§ ITEMS:
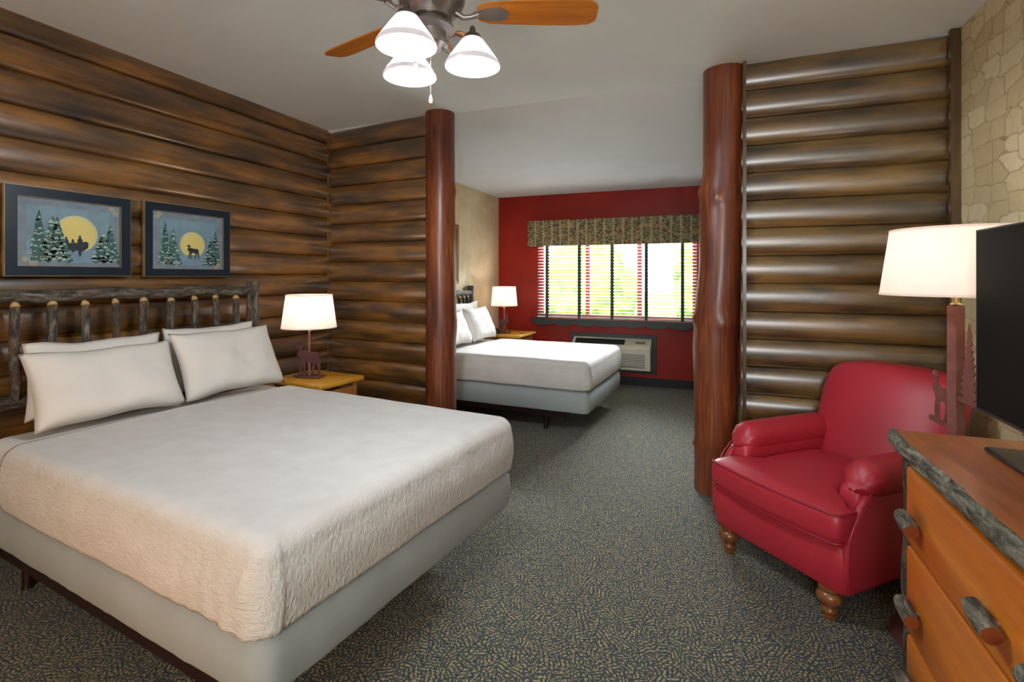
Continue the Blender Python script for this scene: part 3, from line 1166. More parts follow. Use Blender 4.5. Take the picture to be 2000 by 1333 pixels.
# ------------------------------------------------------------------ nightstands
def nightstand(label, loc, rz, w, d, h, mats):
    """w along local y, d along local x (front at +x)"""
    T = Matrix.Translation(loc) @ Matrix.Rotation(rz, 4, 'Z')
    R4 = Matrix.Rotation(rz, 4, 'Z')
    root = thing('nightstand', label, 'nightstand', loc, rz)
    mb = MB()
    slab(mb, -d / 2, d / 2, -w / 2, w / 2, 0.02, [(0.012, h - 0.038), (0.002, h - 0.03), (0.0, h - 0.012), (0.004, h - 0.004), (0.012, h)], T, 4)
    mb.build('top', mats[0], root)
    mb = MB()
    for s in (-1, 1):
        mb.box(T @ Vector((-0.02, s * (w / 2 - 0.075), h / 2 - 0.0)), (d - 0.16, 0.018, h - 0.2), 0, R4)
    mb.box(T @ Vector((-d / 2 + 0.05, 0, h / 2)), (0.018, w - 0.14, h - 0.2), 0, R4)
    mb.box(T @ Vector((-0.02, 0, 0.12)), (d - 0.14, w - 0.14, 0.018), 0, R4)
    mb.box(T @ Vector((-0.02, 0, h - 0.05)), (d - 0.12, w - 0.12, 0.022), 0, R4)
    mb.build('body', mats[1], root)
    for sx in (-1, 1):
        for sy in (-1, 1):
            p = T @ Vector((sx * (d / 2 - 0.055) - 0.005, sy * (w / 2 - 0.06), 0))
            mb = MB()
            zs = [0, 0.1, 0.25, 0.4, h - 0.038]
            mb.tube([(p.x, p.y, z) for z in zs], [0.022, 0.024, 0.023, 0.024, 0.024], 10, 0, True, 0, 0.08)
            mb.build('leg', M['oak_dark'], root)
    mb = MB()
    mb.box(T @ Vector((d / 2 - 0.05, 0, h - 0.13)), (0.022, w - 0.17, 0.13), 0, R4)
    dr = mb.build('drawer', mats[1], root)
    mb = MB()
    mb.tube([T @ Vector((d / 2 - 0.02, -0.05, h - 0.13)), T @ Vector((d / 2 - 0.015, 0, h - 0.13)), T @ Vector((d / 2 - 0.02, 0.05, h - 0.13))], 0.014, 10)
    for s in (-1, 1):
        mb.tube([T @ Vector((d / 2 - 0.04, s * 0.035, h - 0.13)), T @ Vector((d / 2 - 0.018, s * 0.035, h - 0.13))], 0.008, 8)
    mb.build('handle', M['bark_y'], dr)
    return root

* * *

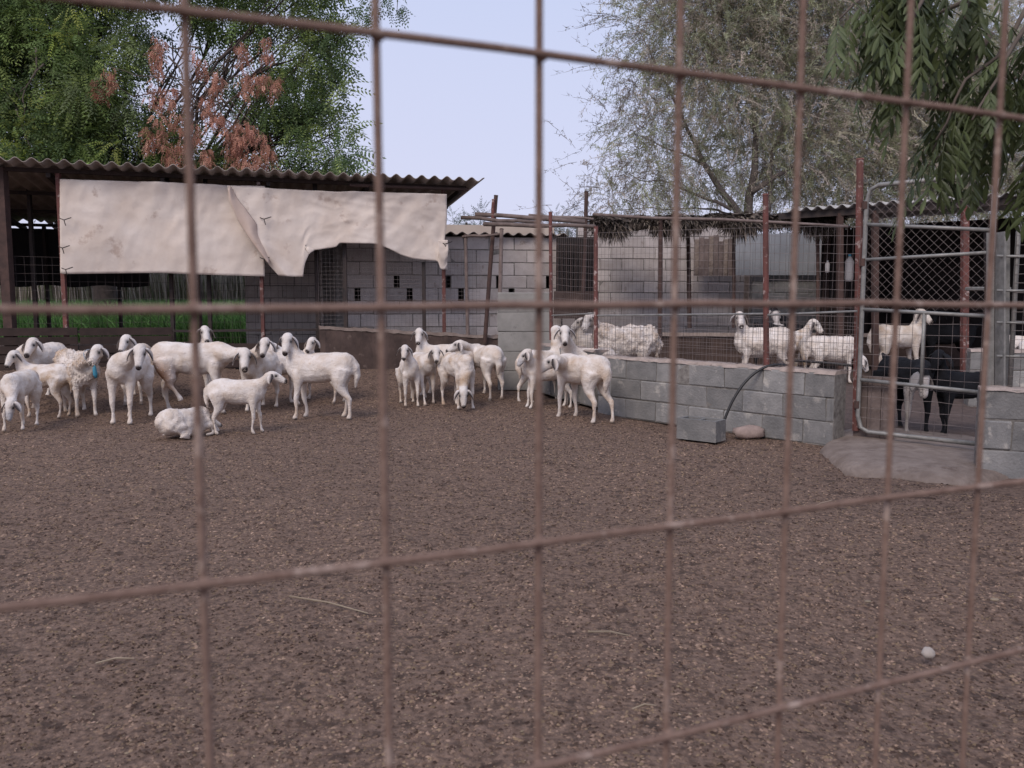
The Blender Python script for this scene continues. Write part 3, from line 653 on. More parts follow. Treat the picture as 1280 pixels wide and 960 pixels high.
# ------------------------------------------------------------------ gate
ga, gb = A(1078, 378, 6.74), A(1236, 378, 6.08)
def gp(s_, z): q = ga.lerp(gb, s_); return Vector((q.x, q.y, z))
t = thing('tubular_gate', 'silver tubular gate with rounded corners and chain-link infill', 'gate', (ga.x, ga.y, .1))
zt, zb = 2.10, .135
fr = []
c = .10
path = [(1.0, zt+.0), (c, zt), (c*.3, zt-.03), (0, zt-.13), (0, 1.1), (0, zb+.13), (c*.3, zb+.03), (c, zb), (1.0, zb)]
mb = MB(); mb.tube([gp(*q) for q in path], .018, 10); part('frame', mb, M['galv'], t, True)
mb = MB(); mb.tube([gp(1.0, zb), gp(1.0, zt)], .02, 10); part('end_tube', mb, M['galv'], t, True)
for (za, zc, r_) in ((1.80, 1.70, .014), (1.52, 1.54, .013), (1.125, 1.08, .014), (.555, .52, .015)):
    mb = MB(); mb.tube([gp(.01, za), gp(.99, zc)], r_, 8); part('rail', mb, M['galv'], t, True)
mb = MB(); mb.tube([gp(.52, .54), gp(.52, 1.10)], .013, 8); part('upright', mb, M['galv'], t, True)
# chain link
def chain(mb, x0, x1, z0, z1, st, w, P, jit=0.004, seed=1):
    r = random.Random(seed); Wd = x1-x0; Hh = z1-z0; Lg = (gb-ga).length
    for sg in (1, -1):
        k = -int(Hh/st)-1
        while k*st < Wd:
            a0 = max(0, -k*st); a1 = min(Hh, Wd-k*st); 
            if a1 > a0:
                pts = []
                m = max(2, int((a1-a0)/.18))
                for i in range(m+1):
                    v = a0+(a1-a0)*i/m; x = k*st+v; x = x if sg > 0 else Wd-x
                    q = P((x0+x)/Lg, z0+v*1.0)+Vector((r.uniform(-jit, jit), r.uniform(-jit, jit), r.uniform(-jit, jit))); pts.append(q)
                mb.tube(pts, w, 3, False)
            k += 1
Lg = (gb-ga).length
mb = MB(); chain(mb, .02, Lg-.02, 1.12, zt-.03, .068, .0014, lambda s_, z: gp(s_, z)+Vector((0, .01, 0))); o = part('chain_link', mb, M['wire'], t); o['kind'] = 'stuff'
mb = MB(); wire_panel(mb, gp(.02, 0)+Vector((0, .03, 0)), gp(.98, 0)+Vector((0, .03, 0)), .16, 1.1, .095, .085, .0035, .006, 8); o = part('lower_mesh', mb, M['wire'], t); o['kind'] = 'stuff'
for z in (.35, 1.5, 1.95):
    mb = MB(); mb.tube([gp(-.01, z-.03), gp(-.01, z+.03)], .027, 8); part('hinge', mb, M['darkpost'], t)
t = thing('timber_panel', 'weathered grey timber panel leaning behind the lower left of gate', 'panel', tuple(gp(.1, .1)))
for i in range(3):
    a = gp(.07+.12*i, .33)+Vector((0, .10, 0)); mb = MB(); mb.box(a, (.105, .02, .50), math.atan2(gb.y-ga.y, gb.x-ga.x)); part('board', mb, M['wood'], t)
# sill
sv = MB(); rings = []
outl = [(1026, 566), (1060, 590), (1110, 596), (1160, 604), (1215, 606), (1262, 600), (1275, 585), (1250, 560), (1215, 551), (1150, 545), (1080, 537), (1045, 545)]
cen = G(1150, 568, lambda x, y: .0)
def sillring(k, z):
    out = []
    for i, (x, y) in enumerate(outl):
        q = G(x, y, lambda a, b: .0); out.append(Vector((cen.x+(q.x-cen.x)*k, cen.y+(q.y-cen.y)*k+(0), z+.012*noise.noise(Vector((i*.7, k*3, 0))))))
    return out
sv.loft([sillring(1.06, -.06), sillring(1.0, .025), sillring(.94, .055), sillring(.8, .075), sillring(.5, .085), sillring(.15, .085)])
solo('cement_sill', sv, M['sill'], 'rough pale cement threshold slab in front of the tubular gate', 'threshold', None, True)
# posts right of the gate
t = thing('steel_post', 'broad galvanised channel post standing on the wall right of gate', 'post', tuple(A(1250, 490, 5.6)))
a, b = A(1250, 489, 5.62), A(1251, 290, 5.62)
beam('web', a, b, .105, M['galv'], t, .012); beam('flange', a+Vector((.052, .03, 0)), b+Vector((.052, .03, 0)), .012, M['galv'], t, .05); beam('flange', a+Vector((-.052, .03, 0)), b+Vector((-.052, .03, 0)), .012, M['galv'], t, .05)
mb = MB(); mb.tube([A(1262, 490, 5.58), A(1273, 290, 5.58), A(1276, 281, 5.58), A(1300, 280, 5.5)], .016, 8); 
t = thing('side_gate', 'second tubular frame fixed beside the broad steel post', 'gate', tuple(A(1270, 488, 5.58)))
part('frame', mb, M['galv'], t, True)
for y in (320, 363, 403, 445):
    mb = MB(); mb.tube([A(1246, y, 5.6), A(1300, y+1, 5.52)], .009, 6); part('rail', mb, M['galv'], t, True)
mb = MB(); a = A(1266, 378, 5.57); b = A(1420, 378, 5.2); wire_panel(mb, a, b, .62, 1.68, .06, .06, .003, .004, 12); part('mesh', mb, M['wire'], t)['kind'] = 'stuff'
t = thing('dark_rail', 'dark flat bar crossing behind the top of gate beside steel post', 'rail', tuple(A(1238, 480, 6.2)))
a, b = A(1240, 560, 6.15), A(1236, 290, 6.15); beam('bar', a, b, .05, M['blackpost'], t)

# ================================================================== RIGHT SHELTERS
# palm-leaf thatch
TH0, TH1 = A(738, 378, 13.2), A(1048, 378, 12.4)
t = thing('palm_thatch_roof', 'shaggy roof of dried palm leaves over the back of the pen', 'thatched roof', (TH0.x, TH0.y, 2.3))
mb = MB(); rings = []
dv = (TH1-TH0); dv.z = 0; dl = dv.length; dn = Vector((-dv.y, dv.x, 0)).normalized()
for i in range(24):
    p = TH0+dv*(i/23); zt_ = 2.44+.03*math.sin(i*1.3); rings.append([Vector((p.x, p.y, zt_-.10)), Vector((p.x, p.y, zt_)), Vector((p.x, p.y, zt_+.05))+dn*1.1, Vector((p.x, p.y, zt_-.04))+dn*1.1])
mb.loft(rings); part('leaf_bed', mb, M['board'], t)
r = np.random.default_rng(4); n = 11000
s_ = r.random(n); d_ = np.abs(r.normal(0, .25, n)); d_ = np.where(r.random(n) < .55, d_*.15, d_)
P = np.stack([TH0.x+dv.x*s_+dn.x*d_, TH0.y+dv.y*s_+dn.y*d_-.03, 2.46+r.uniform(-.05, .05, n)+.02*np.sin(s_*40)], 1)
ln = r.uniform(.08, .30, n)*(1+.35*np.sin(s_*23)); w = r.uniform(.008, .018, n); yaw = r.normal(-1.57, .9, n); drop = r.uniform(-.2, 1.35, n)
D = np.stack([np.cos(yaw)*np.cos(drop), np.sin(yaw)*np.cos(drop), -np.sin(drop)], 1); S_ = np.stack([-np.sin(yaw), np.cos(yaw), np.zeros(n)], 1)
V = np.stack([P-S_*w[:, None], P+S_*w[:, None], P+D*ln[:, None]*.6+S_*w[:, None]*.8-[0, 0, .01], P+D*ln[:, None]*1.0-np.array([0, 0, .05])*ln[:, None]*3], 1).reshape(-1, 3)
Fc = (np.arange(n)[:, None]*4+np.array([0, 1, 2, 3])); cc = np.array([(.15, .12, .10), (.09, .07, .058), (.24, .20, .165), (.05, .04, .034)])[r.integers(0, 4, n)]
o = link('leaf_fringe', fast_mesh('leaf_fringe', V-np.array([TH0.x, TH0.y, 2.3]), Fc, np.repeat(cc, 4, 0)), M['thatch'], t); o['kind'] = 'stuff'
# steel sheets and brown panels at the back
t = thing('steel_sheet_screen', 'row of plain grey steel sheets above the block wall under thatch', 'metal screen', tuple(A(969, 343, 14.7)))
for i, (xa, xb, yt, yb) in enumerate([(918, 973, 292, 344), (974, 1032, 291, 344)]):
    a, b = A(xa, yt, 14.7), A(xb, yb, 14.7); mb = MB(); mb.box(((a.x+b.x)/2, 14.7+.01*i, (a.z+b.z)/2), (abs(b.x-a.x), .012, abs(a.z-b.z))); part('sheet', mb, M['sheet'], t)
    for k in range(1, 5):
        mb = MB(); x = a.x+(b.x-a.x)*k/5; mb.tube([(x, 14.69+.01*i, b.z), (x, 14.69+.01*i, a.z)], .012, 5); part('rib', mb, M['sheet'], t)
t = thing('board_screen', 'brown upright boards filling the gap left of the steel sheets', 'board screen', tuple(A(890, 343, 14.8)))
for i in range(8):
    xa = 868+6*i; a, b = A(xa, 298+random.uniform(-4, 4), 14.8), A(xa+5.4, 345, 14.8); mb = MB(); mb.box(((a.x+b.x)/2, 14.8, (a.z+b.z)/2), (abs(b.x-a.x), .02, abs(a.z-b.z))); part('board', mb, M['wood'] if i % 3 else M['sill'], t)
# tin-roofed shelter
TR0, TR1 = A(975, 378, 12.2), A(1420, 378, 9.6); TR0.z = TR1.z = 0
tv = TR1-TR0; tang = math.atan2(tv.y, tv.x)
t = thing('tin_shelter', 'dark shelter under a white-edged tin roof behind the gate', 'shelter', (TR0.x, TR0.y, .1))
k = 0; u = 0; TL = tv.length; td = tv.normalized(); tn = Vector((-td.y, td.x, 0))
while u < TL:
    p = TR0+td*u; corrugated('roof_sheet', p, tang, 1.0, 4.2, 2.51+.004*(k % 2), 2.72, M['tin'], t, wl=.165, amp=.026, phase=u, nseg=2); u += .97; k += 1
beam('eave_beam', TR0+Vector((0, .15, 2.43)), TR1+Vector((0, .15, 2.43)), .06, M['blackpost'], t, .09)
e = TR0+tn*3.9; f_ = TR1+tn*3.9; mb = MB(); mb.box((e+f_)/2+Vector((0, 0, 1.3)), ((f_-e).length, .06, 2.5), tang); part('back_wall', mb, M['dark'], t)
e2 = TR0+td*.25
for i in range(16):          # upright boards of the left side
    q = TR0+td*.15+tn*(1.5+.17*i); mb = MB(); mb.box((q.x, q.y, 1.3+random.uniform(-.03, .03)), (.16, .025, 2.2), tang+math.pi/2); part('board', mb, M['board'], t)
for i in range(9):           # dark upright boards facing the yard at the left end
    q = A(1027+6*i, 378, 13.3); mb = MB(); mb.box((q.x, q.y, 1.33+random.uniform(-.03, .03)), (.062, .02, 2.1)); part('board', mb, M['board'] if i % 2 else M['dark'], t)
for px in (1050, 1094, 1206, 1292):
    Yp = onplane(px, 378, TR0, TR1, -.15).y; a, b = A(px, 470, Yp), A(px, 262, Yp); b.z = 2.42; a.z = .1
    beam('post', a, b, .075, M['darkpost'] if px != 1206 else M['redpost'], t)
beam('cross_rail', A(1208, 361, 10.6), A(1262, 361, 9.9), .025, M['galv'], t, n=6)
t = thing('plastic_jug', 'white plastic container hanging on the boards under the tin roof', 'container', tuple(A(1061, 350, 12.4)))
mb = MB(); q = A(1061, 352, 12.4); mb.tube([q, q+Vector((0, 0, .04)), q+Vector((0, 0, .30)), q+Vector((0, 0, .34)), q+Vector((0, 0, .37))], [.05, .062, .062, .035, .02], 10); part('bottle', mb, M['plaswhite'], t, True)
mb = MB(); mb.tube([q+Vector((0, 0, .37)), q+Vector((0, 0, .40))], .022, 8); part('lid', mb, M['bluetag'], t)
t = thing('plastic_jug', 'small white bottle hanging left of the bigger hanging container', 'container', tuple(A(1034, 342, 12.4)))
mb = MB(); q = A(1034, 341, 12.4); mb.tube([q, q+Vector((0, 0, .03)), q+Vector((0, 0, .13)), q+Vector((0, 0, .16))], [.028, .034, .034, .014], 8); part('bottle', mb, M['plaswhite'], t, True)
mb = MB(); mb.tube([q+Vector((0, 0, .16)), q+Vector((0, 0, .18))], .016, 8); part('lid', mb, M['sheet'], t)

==

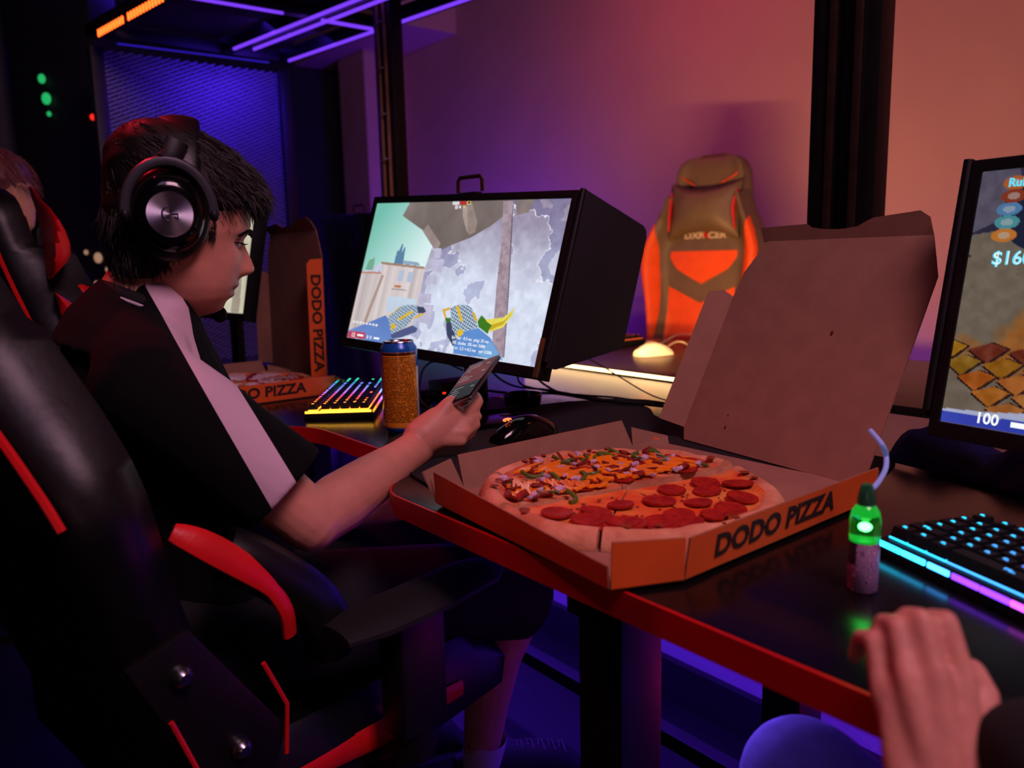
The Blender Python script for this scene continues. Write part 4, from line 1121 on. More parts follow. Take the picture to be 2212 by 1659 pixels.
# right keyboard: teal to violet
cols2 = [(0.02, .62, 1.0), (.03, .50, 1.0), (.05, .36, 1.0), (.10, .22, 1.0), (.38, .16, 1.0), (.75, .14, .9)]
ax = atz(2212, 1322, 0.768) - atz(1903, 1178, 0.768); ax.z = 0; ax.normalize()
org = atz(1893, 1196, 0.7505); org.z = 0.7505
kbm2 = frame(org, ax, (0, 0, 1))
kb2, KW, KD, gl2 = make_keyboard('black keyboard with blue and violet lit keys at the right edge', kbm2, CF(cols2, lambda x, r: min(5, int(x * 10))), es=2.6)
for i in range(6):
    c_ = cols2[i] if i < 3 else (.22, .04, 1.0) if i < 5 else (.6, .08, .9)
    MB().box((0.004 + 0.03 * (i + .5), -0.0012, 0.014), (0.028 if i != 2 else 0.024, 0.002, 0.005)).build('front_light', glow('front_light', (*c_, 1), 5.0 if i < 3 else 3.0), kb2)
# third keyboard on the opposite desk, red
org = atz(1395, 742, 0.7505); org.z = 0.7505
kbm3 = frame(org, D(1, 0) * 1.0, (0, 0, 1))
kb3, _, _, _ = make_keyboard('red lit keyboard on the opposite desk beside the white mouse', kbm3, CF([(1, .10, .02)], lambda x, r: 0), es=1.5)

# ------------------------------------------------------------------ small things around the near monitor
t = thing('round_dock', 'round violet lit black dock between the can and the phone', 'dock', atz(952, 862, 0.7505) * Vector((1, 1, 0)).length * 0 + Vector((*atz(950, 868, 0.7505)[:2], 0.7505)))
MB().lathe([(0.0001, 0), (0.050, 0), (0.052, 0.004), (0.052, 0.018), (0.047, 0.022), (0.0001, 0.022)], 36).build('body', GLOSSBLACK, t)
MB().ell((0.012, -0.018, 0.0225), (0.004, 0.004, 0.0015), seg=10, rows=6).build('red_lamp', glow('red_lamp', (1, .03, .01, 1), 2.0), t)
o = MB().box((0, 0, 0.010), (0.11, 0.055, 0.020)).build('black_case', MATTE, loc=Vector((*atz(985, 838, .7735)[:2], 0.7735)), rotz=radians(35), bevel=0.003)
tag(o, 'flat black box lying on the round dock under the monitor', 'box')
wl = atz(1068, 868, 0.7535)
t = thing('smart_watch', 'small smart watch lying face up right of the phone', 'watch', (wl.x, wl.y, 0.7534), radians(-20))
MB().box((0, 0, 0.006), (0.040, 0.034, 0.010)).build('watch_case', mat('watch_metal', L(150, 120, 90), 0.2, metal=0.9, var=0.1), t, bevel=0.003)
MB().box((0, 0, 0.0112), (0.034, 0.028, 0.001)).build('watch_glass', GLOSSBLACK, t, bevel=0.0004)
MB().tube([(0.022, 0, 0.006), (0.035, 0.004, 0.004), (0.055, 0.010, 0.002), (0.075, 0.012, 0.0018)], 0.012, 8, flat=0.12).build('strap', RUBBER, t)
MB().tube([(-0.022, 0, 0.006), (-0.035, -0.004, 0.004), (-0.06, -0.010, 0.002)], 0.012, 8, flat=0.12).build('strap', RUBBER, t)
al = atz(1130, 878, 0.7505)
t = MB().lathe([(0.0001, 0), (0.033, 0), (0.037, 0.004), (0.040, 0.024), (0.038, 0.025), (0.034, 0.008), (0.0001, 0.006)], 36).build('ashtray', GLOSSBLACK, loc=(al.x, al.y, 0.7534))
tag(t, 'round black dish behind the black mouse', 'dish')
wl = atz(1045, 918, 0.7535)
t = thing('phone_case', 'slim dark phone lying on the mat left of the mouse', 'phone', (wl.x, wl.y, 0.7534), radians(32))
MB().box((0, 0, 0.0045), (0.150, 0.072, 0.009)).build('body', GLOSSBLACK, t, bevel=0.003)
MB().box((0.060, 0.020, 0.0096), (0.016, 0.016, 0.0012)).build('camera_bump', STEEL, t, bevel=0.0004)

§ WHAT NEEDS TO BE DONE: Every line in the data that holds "Write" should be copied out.

§ THE RESPONSE:
The Blender Python script for this scene continues. Write part 3, from line 653 on. More parts follow. Treat the picture as 1280 pixels wide and 960 pixels high.
The Blender Python script for this scene continues. Write part 4, from line 1121 on. More parts follow. Take the picture to be 2212 by 1659 pixels.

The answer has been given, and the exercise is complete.